[Records with scene code]
* * *

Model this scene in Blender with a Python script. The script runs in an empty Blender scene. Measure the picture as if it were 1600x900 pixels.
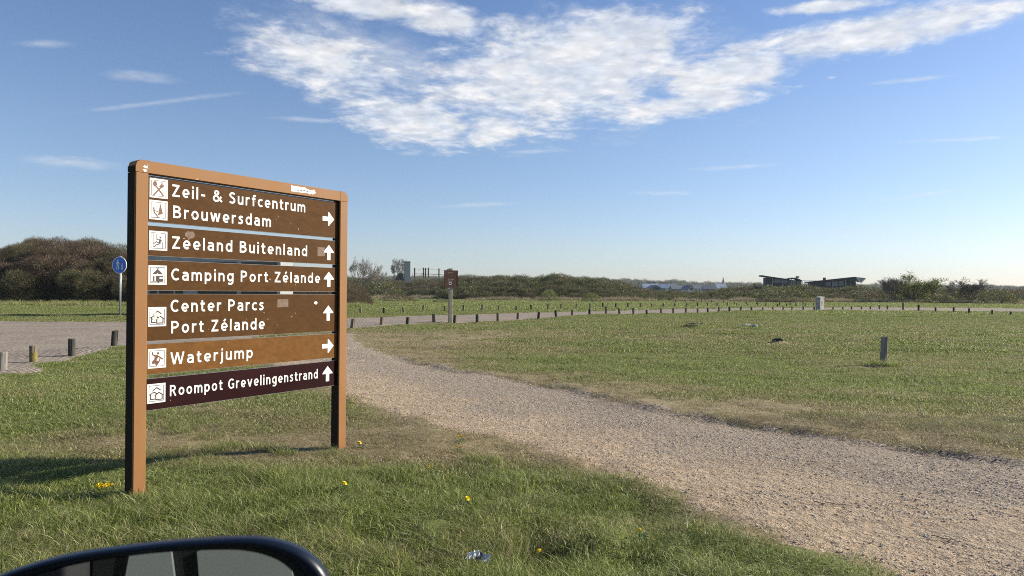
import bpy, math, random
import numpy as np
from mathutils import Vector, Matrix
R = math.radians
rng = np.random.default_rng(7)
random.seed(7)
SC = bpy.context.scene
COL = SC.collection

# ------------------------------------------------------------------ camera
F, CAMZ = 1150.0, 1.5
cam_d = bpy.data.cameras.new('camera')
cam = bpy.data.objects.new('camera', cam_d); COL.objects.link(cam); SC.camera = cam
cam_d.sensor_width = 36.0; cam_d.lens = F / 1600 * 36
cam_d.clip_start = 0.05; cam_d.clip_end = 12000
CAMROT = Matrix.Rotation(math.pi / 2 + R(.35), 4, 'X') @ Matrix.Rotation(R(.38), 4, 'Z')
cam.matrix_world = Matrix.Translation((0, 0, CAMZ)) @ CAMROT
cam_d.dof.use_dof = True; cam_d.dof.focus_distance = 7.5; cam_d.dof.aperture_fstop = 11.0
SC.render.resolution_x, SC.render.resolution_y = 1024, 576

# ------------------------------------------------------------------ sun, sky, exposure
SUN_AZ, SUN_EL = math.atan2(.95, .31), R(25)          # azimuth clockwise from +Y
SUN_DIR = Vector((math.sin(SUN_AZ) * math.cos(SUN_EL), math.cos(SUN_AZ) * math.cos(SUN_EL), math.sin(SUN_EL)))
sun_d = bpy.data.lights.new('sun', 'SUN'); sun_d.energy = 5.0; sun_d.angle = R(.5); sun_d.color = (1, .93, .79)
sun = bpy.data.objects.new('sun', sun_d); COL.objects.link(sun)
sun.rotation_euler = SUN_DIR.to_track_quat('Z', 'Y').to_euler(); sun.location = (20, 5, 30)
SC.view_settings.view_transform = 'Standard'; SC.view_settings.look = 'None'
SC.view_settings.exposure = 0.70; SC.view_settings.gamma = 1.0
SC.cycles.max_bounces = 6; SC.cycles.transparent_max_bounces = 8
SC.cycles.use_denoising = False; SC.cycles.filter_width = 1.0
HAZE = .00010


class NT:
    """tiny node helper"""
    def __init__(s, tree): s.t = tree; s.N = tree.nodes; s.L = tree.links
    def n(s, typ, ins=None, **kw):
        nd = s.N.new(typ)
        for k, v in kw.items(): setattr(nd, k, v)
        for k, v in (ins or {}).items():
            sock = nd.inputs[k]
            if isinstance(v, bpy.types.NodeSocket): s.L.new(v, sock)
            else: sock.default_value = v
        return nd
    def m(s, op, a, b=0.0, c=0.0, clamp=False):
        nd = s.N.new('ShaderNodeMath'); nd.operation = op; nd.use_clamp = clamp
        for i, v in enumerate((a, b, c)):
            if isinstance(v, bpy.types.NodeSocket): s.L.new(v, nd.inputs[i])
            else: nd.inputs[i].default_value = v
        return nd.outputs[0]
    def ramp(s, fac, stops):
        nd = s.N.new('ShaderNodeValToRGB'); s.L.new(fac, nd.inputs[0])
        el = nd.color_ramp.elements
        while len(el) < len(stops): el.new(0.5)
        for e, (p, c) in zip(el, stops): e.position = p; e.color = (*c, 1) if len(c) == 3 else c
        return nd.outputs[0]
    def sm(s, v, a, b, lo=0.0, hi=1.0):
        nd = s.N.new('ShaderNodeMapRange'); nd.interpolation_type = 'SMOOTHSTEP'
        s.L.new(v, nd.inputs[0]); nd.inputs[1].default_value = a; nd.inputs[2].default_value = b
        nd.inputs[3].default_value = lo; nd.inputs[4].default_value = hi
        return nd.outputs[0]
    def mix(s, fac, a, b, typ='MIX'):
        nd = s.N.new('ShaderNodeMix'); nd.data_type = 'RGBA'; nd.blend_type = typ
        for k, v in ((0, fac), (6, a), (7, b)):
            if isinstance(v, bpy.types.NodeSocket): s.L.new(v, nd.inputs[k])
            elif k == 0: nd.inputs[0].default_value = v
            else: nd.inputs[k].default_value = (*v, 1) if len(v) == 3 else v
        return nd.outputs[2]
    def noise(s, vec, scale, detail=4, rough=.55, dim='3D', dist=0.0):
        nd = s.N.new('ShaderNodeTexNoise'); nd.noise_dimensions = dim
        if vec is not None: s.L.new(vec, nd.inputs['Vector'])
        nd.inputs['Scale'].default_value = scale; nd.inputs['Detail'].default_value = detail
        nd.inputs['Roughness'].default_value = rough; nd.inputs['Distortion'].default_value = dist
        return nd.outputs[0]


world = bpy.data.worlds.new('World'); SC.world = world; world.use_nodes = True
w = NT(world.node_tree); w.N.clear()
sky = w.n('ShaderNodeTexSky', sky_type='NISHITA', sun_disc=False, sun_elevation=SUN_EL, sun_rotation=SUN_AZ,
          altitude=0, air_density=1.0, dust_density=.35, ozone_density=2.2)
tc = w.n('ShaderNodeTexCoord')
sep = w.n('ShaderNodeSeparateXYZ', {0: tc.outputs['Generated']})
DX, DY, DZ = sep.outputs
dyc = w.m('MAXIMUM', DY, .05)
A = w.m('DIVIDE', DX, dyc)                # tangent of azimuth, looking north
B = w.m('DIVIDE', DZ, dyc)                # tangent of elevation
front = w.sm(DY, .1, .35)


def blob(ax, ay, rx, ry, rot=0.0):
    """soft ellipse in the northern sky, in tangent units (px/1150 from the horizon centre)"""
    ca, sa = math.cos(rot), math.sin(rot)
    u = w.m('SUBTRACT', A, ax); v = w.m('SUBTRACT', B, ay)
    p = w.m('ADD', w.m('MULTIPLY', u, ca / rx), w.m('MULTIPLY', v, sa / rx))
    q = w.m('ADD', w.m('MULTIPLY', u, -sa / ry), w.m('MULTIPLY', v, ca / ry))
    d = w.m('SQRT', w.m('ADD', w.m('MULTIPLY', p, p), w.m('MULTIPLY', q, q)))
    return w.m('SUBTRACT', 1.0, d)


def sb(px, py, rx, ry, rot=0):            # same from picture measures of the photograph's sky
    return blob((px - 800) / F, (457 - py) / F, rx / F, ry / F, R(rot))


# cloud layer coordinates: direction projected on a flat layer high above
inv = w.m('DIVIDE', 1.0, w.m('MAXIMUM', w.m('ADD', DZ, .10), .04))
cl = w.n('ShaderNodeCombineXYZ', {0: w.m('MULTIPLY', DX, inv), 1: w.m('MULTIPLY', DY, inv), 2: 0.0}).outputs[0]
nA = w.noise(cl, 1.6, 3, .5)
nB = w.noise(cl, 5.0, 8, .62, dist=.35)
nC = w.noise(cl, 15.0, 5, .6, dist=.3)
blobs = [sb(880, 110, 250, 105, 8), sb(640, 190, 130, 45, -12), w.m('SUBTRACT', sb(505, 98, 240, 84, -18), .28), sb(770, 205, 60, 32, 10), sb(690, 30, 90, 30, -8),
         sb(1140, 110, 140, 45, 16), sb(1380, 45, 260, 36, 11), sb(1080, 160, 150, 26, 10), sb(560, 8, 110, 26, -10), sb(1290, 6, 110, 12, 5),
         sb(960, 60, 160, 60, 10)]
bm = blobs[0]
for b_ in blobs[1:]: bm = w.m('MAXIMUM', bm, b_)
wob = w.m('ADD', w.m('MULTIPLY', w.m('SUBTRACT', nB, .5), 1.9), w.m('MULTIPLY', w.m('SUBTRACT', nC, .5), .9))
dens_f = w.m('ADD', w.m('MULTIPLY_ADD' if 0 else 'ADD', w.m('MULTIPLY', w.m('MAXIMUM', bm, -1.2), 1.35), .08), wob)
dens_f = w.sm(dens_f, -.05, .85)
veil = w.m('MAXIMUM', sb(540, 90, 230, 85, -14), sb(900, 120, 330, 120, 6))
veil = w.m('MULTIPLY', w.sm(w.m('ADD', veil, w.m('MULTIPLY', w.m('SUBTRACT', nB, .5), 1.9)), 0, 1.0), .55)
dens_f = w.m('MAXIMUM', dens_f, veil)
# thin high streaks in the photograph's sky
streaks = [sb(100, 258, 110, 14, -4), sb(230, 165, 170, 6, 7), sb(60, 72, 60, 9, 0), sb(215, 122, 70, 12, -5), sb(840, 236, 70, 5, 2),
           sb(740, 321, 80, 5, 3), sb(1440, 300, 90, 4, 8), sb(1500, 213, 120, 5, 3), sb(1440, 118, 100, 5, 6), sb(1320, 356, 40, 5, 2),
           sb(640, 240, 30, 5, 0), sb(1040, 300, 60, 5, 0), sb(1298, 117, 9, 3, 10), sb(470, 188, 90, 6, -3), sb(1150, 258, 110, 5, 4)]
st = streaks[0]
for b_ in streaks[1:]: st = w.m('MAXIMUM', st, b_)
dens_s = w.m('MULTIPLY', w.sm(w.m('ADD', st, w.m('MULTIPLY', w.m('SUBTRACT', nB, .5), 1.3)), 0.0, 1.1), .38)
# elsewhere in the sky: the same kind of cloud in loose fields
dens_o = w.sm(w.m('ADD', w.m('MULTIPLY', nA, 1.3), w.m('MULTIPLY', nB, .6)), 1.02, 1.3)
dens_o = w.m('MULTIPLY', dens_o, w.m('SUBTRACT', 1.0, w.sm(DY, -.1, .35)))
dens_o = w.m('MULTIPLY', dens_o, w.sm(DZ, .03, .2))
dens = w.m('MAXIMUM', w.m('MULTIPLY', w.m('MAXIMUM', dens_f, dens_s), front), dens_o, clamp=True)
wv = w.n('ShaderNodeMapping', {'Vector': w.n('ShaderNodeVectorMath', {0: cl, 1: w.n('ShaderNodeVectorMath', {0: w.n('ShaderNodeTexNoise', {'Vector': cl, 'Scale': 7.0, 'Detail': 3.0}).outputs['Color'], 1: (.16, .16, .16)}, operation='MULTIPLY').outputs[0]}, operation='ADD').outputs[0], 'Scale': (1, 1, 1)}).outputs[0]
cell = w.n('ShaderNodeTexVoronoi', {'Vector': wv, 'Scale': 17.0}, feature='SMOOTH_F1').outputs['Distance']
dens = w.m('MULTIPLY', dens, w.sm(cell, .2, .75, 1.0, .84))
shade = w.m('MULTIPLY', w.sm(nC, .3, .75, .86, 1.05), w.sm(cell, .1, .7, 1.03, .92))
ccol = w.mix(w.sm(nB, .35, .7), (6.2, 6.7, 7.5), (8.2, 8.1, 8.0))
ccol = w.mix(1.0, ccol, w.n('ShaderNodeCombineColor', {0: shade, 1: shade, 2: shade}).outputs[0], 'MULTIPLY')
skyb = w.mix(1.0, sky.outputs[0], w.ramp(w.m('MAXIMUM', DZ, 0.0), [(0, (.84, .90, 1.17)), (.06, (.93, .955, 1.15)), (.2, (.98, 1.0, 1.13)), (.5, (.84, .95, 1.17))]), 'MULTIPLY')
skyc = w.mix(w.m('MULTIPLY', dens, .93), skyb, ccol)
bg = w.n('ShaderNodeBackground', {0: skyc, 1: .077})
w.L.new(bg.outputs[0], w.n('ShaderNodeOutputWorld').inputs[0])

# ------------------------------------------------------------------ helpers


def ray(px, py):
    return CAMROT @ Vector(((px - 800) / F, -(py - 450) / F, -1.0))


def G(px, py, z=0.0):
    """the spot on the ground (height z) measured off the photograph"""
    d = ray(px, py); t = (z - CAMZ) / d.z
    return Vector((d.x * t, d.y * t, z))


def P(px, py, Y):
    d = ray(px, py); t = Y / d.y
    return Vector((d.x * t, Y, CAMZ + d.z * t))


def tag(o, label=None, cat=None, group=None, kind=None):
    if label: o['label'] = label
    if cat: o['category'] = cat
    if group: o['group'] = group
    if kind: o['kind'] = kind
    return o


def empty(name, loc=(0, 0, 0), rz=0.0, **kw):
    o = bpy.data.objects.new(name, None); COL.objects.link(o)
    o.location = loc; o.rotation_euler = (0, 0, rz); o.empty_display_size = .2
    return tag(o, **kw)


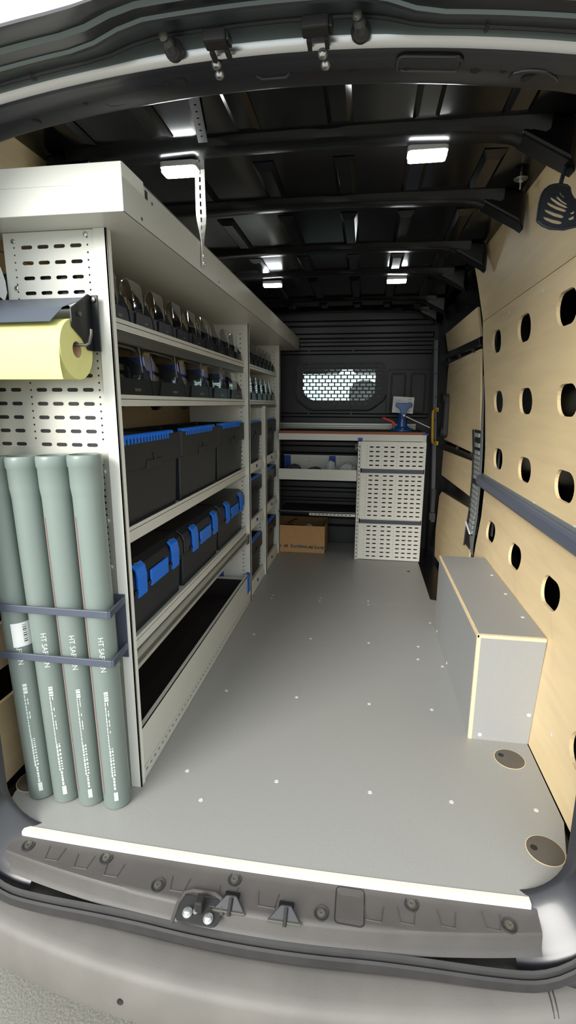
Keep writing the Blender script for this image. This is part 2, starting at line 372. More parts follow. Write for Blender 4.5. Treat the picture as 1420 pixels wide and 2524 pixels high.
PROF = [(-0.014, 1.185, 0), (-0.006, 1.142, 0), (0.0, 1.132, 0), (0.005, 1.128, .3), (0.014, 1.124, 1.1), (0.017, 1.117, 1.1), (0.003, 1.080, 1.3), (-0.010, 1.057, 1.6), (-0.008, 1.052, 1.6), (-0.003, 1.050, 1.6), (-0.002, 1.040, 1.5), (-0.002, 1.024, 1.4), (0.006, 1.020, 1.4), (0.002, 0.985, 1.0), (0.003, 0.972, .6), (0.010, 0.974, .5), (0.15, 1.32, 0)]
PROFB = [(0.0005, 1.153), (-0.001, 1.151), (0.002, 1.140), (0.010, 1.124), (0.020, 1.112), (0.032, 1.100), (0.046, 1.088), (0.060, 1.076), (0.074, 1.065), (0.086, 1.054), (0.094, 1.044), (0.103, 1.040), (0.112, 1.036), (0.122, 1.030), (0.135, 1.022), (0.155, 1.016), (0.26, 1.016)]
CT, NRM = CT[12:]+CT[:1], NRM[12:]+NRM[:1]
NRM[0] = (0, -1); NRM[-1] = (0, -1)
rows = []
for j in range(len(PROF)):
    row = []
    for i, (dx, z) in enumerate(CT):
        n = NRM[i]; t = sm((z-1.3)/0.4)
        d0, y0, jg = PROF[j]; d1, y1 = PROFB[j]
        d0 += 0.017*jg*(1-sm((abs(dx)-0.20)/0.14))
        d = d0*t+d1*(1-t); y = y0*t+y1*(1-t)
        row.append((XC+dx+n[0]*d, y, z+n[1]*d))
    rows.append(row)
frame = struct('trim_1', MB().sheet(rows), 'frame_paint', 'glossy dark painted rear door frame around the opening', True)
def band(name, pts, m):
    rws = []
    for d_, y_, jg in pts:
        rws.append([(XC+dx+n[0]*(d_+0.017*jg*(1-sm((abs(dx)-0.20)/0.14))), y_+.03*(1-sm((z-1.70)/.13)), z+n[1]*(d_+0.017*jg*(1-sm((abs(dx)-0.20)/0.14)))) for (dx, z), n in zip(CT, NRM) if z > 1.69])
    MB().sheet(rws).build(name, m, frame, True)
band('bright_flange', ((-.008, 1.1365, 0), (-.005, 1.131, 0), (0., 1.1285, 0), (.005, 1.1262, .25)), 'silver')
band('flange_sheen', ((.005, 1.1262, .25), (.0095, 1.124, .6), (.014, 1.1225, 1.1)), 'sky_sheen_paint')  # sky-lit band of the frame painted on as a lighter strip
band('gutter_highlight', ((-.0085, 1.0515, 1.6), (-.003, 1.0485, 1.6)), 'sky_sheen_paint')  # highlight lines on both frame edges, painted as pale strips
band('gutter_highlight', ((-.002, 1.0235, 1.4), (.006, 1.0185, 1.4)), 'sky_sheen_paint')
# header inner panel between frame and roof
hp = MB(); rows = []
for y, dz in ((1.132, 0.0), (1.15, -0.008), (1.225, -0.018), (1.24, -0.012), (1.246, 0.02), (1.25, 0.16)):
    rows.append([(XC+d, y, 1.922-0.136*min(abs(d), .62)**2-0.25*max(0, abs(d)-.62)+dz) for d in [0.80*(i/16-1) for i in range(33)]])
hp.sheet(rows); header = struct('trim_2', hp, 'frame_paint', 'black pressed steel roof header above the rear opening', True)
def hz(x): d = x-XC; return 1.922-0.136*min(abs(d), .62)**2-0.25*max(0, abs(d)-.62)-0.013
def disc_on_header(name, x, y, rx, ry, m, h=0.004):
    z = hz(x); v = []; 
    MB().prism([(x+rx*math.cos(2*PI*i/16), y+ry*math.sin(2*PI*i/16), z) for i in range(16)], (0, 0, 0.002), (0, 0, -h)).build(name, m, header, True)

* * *

The exercise:
With the pictures left out, restate word for word every line of the data above, from the first down to the line that contains "SC.render.resolution_x, SC.render.resolution_y = 1024, 576".

Finished answer:
Model this scene in Blender with a Python script. The script runs in an empty Blender scene. Measure the picture as if it were 1600x900 pixels.
import bpy, math, random
import numpy as np
from mathutils import Vector, Matrix
R = math.radians
rng = np.random.default_rng(7)
random.seed(7)
SC = bpy.context.scene
COL = SC.collection

# ------------------------------------------------------------------ camera
F, CAMZ = 1150.0, 1.5
cam_d = bpy.data.cameras.new('camera')
cam = bpy.data.objects.new('camera', cam_d); COL.objects.link(cam); SC.camera = cam
cam_d.sensor_width = 36.0; cam_d.lens = F / 1600 * 36
cam_d.clip_start = 0.05; cam_d.clip_end = 12000
CAMROT = Matrix.Rotation(math.pi / 2 + R(.35), 4, 'X') @ Matrix.Rotation(R(.38), 4, 'Z')
cam.matrix_world = Matrix.Translation((0, 0, CAMZ)) @ CAMROT
cam_d.dof.use_dof = True; cam_d.dof.focus_distance = 7.5; cam_d.dof.aperture_fstop = 11.0
SC.render.resolution_x, SC.render.resolution_y = 1024, 576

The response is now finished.